Another letter from the DOC… November 2008

Gone full circle. What a useful English expression! I could of course be wrong, but I think it is used in situations where you feel you have started from somewhere, tried a variety of new things and then found yourself back at doing roughly what you did in the first place. Last week I did a Continuous Professional Development day together with a group of coaches, all members of the PGA. It was a group of very interesting individuals all with different experiences of both coaching and playing, although some of those experiences were very similar. After some discussion, presentation and learning, one of the coaches made the vitalising comment; “It is like if golf coaching has gone full circle!”

We have come from the old school where the experienced professionals were lead by what the ball did and coached in order to get the ball to do what the ball needed to do. We have gone via all sorts of video and computer analysis systems of the perfect swing, back to realising that none of that was actually any good unless the ball did what it was supposed to do in the first place. The only difference is that if we only chose to use the information that is known from research we could combine it with the old knowledge and be so far ahead. It is amasing that so many golfers around the world don’t.

When I spoke to a PGA Tour player not too long ago about his practice, preparation and coaching it popped up again; “I have gone full circle”.

He was talking about how he had kept things so simple working with his dad through his junior and amateur years and how things then became incredibly complicated when he hooked up with one of the World’s most famous coaches. Guess where he has gone now, or at least where he was a while ago when he was really performing? Gone full circle comes to mind.

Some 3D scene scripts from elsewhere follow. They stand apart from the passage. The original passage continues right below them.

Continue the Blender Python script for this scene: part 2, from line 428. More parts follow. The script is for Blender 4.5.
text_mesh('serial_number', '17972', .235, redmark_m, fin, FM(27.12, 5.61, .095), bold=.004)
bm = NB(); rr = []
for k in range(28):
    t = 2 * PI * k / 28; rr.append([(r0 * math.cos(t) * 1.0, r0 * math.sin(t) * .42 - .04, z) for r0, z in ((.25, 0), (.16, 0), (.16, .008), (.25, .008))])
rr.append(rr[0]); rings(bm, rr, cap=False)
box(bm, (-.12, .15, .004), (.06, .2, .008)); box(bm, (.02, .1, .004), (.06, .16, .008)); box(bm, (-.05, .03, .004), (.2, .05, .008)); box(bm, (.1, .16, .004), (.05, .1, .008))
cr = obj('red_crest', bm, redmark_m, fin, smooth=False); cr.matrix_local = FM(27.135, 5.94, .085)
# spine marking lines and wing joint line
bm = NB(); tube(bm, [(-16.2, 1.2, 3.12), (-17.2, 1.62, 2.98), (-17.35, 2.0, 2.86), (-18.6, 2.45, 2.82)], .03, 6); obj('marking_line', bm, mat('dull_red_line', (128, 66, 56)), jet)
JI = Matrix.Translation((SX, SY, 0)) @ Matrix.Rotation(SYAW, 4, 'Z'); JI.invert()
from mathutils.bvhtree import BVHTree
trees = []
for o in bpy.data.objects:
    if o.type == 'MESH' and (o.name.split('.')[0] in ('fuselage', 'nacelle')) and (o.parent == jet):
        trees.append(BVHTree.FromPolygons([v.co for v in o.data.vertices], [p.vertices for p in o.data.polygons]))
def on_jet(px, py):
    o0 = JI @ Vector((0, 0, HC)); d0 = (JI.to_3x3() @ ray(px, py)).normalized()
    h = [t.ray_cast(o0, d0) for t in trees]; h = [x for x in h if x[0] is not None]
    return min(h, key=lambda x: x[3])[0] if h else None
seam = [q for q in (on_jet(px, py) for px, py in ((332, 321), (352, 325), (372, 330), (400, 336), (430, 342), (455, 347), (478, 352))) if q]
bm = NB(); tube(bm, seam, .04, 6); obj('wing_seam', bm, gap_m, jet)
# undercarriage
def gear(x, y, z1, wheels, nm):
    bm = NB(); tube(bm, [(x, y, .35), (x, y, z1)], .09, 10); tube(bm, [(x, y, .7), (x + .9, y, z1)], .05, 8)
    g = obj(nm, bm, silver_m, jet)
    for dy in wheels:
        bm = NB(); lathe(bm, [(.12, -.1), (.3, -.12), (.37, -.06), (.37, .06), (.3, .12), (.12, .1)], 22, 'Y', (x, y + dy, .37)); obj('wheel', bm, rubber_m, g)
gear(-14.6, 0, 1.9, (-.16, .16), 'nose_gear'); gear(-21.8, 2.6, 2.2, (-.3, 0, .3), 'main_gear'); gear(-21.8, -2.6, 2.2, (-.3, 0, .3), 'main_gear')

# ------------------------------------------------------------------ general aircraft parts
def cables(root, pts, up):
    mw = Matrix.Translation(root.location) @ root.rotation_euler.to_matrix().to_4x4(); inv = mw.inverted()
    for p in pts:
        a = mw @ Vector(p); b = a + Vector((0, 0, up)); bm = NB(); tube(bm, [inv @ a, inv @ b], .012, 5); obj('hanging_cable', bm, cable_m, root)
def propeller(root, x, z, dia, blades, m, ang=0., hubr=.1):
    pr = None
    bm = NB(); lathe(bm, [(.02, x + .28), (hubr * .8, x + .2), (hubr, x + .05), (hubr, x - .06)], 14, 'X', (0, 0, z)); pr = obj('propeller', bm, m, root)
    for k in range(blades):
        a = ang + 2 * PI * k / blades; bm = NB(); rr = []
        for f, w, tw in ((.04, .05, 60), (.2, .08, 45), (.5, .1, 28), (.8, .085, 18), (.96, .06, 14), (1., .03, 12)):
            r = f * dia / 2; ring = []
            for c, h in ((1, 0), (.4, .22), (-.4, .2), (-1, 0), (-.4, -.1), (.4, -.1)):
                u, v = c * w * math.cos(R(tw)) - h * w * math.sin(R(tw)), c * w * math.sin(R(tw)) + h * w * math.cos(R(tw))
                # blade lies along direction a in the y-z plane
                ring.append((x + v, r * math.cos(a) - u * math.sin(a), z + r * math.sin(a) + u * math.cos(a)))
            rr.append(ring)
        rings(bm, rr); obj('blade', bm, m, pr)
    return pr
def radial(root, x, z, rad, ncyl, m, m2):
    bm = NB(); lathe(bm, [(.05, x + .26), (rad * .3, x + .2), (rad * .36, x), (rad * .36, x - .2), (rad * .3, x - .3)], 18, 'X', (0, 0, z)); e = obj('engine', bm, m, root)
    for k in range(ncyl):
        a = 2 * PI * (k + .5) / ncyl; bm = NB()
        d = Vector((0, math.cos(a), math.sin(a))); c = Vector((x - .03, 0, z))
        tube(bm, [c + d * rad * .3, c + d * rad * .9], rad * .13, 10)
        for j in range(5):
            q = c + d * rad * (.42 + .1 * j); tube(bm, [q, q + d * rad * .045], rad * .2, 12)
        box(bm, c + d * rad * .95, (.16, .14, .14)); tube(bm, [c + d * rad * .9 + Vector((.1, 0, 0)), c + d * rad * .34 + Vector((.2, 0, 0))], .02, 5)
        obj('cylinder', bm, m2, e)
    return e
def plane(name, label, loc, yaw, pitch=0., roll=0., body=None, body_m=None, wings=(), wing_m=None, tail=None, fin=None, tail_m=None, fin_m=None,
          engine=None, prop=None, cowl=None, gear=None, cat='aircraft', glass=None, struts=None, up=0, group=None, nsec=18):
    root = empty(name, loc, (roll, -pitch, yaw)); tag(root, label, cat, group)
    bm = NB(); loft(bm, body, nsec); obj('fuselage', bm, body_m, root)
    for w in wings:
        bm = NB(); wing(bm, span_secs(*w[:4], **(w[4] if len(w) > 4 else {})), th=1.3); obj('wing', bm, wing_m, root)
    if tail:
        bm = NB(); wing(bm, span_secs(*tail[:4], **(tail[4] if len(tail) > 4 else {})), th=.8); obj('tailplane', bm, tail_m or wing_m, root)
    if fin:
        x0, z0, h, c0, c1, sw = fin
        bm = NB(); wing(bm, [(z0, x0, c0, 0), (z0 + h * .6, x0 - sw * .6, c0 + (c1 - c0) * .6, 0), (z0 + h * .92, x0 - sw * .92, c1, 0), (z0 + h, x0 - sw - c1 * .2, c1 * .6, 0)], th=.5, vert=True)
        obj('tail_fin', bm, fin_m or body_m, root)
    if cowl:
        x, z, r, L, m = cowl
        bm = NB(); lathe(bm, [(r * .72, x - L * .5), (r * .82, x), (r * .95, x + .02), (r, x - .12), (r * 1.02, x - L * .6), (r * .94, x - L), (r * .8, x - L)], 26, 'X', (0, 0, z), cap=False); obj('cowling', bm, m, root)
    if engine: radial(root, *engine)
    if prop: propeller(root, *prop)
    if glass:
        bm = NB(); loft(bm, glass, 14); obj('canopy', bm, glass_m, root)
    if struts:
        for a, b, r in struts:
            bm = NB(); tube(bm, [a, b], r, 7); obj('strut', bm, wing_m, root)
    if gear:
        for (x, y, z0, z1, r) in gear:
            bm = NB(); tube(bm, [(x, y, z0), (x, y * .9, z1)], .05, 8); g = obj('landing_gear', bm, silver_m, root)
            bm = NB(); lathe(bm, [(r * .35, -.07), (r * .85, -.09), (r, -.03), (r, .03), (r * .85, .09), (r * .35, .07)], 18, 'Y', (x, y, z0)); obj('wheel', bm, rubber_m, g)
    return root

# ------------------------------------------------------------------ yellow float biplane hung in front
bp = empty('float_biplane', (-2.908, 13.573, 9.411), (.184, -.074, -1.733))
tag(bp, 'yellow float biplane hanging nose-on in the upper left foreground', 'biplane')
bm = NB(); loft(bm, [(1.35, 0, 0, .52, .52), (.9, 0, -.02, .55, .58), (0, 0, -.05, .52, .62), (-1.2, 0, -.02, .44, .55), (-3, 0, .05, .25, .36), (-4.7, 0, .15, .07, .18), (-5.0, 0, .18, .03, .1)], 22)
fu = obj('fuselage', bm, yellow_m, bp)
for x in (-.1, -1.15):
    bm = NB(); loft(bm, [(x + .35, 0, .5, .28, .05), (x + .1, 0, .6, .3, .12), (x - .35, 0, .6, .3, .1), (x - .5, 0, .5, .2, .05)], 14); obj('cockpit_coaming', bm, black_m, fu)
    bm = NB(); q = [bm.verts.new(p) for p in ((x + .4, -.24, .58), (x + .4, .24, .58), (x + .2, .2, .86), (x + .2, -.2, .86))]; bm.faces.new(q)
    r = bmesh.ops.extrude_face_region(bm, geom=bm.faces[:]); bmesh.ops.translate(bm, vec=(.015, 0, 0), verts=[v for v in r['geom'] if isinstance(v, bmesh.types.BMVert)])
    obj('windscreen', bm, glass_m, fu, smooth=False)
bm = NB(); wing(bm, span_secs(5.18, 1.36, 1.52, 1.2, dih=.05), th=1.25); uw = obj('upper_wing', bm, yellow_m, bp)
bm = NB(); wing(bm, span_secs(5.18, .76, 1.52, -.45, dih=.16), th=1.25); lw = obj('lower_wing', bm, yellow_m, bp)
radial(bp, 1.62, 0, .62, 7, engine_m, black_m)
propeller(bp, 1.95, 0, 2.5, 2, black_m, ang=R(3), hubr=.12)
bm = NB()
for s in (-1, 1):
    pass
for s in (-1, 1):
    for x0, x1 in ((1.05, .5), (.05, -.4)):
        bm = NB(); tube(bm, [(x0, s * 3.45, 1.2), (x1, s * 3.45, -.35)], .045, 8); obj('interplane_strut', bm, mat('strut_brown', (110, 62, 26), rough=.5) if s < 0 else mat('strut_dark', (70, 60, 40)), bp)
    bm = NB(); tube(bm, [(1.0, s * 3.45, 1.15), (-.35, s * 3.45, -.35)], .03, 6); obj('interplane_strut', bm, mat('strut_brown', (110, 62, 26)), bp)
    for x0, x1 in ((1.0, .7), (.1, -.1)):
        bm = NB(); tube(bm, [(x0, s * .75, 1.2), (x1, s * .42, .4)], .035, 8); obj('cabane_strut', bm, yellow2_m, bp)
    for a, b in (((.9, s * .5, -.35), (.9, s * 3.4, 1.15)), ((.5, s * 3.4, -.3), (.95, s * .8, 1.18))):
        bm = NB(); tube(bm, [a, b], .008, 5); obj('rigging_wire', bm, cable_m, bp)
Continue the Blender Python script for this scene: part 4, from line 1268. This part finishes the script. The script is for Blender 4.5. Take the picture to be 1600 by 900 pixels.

The last example of going full circle I found when watching Swedish TV and a programme about the school system. The current government has a Minister of Education that has spent his life in the military. Guess where he wants to take school? Back to where it was when he was there. He is talking about more frequent tests, introduction of grades earlier and more focus on the basic subjects. Fine! Nobody can argue about the importance of knowing how to read, write and count but I love it when he is challenged by a researcher in the studio who has spent his life in education and thinks that results would probably be a lot better if the money that is now being spent on building control mechanisms was instead spent on facilitating the children’s learning. He claims the best learning takes place when there is a balance between an intrinsic wish to learn and an extrinsic demand to produce results. That could actually be a quote from a golf World no 1 who on the subject of motivation said; “I love to win tournaments and to find out if I can hit a certain shot when I need it the most.”

What if we could go full circle with a bit more attention to the new findings that actually have been revealed since last time around? What if we could skip the circle all together and just make sure that we moved forward taking both old and new knowledge into account? Then perhaps the Supernannies that are now resurfacing thanks to TV could combine their ancient methods with some of Jesper Juul’s theories on the Intelligent Child. What a world it could be!

And as for golf – I have your number John Jacobs and that lunch we have pending had better find a date soon! And no offence to the other John, but I am talking about the legendary one.

Best regards,
Peter

“Live as if you were to die tomorrow. Learn as if you were to live forever.”